Data lines:
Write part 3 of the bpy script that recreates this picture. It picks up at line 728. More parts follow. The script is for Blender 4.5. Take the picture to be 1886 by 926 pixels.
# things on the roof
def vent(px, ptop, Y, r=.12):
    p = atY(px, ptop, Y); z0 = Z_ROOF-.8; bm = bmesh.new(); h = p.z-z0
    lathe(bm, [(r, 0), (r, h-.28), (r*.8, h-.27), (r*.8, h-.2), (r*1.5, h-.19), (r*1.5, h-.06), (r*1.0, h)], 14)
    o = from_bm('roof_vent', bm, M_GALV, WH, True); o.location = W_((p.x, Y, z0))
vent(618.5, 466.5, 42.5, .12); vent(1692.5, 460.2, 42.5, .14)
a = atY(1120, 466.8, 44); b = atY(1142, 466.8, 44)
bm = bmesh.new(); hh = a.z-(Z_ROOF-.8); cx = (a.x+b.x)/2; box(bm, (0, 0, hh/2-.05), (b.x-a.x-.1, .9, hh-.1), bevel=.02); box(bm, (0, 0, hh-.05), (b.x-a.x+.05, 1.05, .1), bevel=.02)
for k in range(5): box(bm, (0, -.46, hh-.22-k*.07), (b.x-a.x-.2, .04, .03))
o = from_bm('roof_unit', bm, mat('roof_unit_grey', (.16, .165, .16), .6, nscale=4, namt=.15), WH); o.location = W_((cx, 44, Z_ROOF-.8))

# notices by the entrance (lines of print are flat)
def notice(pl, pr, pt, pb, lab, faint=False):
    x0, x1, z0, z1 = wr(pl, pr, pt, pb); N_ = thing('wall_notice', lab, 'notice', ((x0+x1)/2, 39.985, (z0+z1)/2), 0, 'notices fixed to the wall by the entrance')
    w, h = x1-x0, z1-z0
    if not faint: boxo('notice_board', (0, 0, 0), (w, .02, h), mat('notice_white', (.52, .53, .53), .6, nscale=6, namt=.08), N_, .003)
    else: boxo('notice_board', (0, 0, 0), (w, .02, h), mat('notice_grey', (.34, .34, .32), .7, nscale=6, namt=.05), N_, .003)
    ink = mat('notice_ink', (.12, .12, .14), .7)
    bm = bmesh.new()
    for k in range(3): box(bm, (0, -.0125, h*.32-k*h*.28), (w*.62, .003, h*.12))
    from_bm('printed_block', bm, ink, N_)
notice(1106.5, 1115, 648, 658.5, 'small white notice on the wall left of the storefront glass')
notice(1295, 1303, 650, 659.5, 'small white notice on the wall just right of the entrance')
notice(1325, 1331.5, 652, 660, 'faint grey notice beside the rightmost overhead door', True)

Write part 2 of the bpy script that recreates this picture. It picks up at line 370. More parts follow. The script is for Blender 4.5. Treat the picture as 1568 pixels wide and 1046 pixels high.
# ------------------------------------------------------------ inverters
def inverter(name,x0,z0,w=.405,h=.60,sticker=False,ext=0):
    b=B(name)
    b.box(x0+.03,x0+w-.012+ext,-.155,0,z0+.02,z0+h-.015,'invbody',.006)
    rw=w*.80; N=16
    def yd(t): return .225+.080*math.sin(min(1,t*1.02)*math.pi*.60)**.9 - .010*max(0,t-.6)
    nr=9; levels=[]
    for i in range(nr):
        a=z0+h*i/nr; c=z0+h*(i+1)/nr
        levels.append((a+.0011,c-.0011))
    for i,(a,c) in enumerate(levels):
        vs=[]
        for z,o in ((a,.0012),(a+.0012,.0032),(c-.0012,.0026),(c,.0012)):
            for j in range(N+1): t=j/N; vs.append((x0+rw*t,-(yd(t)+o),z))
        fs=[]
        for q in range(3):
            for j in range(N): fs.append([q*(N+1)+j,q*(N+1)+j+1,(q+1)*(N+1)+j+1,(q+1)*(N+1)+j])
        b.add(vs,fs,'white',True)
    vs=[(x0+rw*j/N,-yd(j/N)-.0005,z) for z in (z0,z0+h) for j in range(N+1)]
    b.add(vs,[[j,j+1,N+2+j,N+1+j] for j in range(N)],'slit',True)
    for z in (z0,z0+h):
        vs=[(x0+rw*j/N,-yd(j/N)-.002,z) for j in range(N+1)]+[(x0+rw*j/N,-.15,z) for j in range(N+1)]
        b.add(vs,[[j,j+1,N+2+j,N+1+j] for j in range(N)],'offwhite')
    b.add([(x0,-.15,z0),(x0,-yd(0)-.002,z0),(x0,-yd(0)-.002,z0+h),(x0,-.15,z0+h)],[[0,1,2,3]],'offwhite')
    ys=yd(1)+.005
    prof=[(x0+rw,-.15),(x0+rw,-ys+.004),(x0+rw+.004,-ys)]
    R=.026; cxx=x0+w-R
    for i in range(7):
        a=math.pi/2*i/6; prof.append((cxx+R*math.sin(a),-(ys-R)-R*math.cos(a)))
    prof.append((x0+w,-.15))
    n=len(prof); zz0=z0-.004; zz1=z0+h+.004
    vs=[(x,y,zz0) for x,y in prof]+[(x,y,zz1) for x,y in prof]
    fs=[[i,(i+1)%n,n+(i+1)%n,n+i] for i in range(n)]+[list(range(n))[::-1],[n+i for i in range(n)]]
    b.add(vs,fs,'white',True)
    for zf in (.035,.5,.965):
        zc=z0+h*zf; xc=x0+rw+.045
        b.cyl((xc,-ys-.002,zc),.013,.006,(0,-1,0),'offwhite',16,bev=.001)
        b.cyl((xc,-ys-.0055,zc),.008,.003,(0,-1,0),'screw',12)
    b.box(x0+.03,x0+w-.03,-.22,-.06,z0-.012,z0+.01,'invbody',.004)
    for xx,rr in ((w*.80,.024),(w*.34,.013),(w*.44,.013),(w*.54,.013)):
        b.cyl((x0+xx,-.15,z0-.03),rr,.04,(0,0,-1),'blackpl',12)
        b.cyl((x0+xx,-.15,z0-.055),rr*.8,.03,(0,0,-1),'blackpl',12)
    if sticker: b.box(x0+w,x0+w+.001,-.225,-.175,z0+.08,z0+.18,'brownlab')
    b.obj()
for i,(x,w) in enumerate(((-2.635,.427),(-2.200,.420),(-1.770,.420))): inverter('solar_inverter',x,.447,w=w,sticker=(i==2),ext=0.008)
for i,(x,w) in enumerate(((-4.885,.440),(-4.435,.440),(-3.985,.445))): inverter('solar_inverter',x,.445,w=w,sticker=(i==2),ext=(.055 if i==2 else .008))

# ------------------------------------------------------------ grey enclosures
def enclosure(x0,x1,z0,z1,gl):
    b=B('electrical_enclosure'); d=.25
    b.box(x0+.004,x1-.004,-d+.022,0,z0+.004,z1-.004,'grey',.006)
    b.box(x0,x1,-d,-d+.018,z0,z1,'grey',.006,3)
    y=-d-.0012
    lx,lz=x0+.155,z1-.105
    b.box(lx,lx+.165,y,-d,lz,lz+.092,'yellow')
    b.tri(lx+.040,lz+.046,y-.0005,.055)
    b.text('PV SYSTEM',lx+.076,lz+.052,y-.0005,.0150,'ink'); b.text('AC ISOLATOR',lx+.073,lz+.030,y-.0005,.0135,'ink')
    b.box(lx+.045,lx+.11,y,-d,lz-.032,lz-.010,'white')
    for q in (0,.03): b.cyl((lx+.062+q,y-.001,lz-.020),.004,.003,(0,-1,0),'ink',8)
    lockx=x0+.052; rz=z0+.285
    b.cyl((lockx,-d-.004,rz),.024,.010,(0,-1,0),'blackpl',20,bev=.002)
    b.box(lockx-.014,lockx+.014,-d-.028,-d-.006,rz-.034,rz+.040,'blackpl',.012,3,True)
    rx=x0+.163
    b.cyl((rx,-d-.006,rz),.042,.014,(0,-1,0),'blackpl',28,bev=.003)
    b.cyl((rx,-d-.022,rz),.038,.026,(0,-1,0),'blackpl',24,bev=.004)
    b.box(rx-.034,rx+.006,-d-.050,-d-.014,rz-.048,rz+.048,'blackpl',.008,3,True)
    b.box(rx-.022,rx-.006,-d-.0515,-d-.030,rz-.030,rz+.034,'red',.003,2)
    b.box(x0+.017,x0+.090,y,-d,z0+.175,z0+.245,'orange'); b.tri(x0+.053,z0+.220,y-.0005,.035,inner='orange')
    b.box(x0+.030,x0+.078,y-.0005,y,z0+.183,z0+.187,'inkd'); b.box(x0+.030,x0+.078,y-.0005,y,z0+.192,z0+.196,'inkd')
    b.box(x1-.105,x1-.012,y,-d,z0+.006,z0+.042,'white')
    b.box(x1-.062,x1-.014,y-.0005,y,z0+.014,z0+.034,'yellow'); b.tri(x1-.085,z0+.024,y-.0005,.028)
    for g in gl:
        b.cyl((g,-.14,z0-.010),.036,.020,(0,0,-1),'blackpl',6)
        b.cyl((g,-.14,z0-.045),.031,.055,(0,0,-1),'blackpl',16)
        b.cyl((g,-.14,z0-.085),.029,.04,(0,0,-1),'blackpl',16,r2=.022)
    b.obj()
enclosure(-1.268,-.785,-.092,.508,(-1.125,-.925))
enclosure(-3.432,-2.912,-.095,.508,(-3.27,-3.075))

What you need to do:
Copy exactly the lines from the top of the entries through the line with "W_((cx, 44, Z_ROOF-.8))" in it, please, keeping both ends and adding nothing.

Task result:
Write part 3 of the bpy script that recreates this picture. It picks up at line 728. More parts follow. The script is for Blender 4.5. Take the picture to be 1886 by 926 pixels.
# things on the roof
def vent(px, ptop, Y, r=.12):
    p = atY(px, ptop, Y); z0 = Z_ROOF-.8; bm = bmesh.new(); h = p.z-z0
    lathe(bm, [(r, 0), (r, h-.28), (r*.8, h-.27), (r*.8, h-.2), (r*1.5, h-.19), (r*1.5, h-.06), (r*1.0, h)], 14)
    o = from_bm('roof_vent', bm, M_GALV, WH, True); o.location = W_((p.x, Y, z0))
vent(618.5, 466.5, 42.5, .12); vent(1692.5, 460.2, 42.5, .14)
a = atY(1120, 466.8, 44); b = atY(1142, 466.8, 44)
bm = bmesh.new(); hh = a.z-(Z_ROOF-.8); cx = (a.x+b.x)/2; box(bm, (0, 0, hh/2-.05), (b.x-a.x-.1, .9, hh-.1), bevel=.02); box(bm, (0, 0, hh-.05), (b.x-a.x+.05, 1.05, .1), bevel=.02)
for k in range(5): box(bm, (0, -.46, hh-.22-k*.07), (b.x-a.x-.2, .04, .03))
o = from_bm('roof_unit', bm, mat('roof_unit_grey', (.16, .165, .16), .6, nscale=4, namt=.15), WH); o.location = W_((cx, 44, Z_ROOF-.8))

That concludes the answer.